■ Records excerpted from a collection
* * * * * * * * *
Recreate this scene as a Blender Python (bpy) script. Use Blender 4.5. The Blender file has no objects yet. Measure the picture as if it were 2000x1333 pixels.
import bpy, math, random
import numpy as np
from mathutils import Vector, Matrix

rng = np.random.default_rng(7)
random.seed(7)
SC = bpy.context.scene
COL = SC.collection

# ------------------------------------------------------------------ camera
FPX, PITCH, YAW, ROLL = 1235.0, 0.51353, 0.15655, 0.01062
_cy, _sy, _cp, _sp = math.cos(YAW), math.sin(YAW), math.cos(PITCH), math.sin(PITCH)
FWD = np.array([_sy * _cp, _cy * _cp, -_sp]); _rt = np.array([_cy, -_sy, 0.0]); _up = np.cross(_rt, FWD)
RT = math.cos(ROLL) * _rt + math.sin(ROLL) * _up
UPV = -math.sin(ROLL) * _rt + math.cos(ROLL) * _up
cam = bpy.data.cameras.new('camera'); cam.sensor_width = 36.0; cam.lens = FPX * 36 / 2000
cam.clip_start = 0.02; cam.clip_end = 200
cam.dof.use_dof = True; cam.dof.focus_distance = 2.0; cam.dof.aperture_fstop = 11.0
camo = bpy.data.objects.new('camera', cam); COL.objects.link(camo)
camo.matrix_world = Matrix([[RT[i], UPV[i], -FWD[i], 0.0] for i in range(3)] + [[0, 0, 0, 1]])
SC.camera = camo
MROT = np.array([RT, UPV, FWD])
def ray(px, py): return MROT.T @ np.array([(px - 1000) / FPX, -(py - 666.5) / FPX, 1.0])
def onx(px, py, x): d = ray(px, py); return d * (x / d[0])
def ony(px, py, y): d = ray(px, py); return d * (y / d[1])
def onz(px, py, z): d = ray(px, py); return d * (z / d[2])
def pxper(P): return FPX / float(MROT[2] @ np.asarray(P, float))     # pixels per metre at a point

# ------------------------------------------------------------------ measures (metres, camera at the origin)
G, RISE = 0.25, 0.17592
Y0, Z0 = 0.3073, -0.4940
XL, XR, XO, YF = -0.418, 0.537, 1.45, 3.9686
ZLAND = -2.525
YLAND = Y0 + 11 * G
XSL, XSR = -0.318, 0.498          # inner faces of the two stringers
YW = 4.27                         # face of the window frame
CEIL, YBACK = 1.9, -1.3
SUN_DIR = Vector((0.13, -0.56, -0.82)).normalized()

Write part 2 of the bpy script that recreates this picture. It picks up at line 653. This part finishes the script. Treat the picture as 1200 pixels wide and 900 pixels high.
* * * * * * * * *
■ EXERCISE PROMPT
What is needed here is an exact reproduction of all the entries.

■ EXERCISE RESULT
Recreate this scene as a Blender Python (bpy) script. Use Blender 4.5. The Blender file has no objects yet. Measure the picture as if it were 2000x1333 pixels.
import bpy, math, random
import numpy as np
from mathutils import Vector, Matrix

rng = np.random.default_rng(7)
random.seed(7)
SC = bpy.context.scene
COL = SC.collection

# ------------------------------------------------------------------ camera
FPX, PITCH, YAW, ROLL = 1235.0, 0.51353, 0.15655, 0.01062
_cy, _sy, _cp, _sp = math.cos(YAW), math.sin(YAW), math.cos(PITCH), math.sin(PITCH)
FWD = np.array([_sy * _cp, _cy * _cp, -_sp]); _rt = np.array([_cy, -_sy, 0.0]); _up = np.cross(_rt, FWD)
RT = math.cos(ROLL) * _rt + math.sin(ROLL) * _up
UPV = -math.sin(ROLL) * _rt + math.cos(ROLL) * _up
cam = bpy.data.cameras.new('camera'); cam.sensor_width = 36.0; cam.lens = FPX * 36 / 2000
cam.clip_start = 0.02; cam.clip_end = 200
cam.dof.use_dof = True; cam.dof.focus_distance = 2.0; cam.dof.aperture_fstop = 11.0
camo = bpy.data.objects.new('camera', cam); COL.objects.link(camo)
camo.matrix_world = Matrix([[RT[i], UPV[i], -FWD[i], 0.0] for i in range(3)] + [[0, 0, 0, 1]])
SC.camera = camo
MROT = np.array([RT, UPV, FWD])
def ray(px, py): return MROT.T @ np.array([(px - 1000) / FPX, -(py - 666.5) / FPX, 1.0])
def onx(px, py, x): d = ray(px, py); return d * (x / d[0])
def ony(px, py, y): d = ray(px, py); return d * (y / d[1])
def onz(px, py, z): d = ray(px, py); return d * (z / d[2])
def pxper(P): return FPX / float(MROT[2] @ np.asarray(P, float))     # pixels per metre at a point

# ------------------------------------------------------------------ measures (metres, camera at the origin)
G, RISE = 0.25, 0.17592
Y0, Z0 = 0.3073, -0.4940
XL, XR, XO, YF = -0.418, 0.537, 1.45, 3.9686
ZLAND = -2.525
YLAND = Y0 + 11 * G
XSL, XSR = -0.318, 0.498          # inner faces of the two stringers
YW = 4.27                         # face of the window frame
CEIL, YBACK = 1.9, -1.3
SUN_DIR = Vector((0.13, -0.56, -0.82)).normalized()

Write part 2 of the bpy script that recreates this picture. It picks up at line 653. This part finishes the script. Treat the picture as 1200 pixels wide and 900 pixels high.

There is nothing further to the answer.